Ensuring Data Quality for Industrial Data

To ensure optimal data quality and consistency, data quality management should be built into the data pipeline and applied to the raw data. This ensures that consistently high-quality data is delivered to data warehouses and analytics.

These steps include:

  • Transformation. Data is transformed from their raw schema into a unified schema. This ensures that the diverse data schemas from equipment and edge data sources are homogenized, making it easy to analyze these data downstream using the same query.  In addition, data should be contextualized by adding meta-data that gives meaning to the data.
  • Validation.

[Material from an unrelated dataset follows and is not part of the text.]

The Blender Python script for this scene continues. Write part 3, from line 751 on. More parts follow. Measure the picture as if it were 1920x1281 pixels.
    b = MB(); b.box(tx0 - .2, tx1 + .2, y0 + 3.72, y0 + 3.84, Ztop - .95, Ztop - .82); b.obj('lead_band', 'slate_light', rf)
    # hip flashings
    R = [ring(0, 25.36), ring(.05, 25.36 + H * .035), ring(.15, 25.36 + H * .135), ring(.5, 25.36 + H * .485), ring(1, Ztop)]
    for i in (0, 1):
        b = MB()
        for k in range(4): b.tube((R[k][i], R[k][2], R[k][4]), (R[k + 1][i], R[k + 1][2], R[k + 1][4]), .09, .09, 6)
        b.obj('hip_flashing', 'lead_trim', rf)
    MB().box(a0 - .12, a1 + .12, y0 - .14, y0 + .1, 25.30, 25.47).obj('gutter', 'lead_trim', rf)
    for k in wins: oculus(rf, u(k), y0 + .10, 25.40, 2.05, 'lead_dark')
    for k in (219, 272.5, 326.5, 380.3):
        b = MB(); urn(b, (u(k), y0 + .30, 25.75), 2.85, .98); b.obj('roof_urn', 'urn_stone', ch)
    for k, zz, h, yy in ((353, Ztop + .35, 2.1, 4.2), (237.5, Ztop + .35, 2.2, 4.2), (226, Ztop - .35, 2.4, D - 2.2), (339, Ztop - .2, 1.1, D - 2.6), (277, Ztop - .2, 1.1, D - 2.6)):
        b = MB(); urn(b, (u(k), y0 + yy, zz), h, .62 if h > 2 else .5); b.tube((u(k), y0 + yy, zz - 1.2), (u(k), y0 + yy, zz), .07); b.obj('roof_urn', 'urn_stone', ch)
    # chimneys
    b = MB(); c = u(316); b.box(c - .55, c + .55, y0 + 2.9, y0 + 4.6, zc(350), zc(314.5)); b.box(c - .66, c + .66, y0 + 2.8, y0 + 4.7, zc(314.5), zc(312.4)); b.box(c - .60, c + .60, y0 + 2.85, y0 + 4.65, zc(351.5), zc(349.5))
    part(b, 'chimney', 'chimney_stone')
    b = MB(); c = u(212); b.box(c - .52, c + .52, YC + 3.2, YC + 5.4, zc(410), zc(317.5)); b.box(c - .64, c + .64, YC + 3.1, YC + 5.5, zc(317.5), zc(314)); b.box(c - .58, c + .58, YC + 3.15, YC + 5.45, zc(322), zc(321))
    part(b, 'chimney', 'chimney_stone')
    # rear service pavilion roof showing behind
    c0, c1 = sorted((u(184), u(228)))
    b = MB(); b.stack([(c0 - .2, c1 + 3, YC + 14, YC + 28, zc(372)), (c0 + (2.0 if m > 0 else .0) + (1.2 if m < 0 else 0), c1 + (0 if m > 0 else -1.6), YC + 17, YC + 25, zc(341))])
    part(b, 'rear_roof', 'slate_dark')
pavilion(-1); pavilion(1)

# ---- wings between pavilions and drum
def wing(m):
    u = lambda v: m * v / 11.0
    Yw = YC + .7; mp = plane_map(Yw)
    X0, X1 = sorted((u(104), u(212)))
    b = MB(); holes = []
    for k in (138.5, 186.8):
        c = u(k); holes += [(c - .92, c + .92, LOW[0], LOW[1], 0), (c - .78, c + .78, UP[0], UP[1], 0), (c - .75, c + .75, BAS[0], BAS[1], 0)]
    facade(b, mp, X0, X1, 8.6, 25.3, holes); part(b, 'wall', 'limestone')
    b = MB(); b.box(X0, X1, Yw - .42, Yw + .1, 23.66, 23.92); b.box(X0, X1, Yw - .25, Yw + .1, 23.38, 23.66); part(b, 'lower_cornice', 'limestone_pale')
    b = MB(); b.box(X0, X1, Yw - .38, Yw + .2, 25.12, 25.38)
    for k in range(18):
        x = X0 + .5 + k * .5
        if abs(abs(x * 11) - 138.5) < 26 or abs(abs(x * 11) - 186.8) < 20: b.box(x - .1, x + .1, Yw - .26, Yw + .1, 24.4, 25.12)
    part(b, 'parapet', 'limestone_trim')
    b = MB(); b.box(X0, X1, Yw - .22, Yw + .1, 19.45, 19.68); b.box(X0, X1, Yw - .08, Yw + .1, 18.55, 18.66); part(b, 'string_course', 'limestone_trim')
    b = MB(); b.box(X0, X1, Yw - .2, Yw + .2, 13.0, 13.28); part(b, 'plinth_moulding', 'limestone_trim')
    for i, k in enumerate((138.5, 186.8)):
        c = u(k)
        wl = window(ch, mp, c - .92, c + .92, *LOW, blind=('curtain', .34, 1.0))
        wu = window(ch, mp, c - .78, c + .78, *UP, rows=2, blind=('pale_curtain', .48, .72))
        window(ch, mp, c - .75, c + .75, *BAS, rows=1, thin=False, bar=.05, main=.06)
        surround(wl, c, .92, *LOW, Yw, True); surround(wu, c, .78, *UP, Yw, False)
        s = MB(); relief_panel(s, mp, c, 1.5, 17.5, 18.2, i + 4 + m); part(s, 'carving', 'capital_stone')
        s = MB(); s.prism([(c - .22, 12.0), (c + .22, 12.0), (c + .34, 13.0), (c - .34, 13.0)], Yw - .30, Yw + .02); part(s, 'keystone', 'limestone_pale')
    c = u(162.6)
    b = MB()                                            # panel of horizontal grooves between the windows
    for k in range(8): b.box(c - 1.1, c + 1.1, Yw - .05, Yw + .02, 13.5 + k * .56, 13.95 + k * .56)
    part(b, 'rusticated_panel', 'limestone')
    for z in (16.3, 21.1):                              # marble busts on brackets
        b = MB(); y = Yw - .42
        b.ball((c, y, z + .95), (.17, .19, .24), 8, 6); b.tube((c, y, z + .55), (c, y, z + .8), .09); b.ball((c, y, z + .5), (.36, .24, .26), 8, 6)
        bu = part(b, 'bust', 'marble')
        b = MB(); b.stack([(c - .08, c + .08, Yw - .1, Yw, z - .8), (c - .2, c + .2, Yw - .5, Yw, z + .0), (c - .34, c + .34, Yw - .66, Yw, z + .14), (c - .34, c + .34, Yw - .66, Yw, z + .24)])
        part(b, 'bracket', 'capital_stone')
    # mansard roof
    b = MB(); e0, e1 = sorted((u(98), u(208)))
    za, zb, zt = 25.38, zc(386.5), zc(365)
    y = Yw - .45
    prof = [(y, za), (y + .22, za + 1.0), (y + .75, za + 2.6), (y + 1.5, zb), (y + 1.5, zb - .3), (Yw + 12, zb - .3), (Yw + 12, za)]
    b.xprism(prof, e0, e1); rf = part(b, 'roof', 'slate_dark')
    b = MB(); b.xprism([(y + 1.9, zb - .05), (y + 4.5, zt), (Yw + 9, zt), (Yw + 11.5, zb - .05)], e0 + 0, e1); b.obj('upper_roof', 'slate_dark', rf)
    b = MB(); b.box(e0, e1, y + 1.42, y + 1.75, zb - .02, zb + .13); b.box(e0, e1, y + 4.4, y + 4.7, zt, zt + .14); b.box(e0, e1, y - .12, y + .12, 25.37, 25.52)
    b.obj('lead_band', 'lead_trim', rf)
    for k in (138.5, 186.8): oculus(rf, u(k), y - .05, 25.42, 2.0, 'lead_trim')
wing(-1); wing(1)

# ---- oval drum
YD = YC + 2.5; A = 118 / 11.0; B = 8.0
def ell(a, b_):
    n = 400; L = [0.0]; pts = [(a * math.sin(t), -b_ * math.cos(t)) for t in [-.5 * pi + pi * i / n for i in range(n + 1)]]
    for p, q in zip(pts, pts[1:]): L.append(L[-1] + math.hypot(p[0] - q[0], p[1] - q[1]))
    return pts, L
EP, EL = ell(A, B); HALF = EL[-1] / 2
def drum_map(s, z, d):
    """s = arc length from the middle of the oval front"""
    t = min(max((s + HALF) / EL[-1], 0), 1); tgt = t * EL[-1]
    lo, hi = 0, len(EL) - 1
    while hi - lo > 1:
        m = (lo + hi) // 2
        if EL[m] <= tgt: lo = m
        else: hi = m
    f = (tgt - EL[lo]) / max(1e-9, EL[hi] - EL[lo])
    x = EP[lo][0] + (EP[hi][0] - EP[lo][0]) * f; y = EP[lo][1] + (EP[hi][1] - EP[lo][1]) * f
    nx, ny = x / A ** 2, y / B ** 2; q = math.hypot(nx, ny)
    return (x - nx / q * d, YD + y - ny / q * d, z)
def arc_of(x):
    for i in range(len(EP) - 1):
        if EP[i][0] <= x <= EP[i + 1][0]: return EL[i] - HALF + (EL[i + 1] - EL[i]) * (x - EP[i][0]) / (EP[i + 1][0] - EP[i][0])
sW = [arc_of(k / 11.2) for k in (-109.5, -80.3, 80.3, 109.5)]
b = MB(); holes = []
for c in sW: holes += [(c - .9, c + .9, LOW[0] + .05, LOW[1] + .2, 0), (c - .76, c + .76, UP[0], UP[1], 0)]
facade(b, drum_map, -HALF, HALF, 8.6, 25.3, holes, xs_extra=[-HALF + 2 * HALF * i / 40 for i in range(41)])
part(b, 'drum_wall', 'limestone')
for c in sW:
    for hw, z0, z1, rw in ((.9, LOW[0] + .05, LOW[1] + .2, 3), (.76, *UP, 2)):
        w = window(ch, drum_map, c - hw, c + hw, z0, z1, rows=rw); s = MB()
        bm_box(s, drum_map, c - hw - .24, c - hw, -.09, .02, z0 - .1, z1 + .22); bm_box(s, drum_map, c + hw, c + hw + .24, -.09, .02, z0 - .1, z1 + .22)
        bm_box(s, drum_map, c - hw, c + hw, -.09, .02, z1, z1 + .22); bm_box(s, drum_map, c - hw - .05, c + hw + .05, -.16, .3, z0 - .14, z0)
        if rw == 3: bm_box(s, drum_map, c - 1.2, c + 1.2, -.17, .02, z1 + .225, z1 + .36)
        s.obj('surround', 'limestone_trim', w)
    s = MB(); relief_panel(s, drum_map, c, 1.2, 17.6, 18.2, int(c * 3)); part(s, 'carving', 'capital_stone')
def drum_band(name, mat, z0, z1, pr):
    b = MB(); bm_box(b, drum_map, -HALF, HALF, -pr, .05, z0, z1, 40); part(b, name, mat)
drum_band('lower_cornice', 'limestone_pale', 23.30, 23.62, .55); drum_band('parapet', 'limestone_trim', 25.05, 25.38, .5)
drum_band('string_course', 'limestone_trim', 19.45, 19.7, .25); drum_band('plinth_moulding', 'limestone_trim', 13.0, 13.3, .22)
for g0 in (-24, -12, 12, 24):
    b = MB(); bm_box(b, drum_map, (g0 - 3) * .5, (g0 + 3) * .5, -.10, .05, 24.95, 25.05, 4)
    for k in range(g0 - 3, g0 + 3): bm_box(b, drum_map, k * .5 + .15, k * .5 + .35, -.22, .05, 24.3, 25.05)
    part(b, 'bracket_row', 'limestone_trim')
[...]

Data should always be validated against a set of validation rules, such as:
    • Does the data packet include all required fields?
    • Do all data types match?
    • Are all data within range?
    • Does data arrive at the expected data rate?
  • Cleansing.  Data cleansing algorithms can detect abnormal or mis-calibrated data that are very difficult to detect manually.  However, data cleansing often requires domain expertise, so it is desirable to use a data cleansing solution that allows domain experts to customize algorithms based on the particular properties of the data.
  • Lineage.  Data lineage is the process of tracking the changes in the data schema over time.  This would allow users to see when the data schema was change, what was changed, so they can understand the impact of the changes.

Every organization today should focus on producing consistently high quality data as the first priority. Once consistent, high-quality data is generated and made available, using this data effectively in analytics and AI becomes an achievable objective.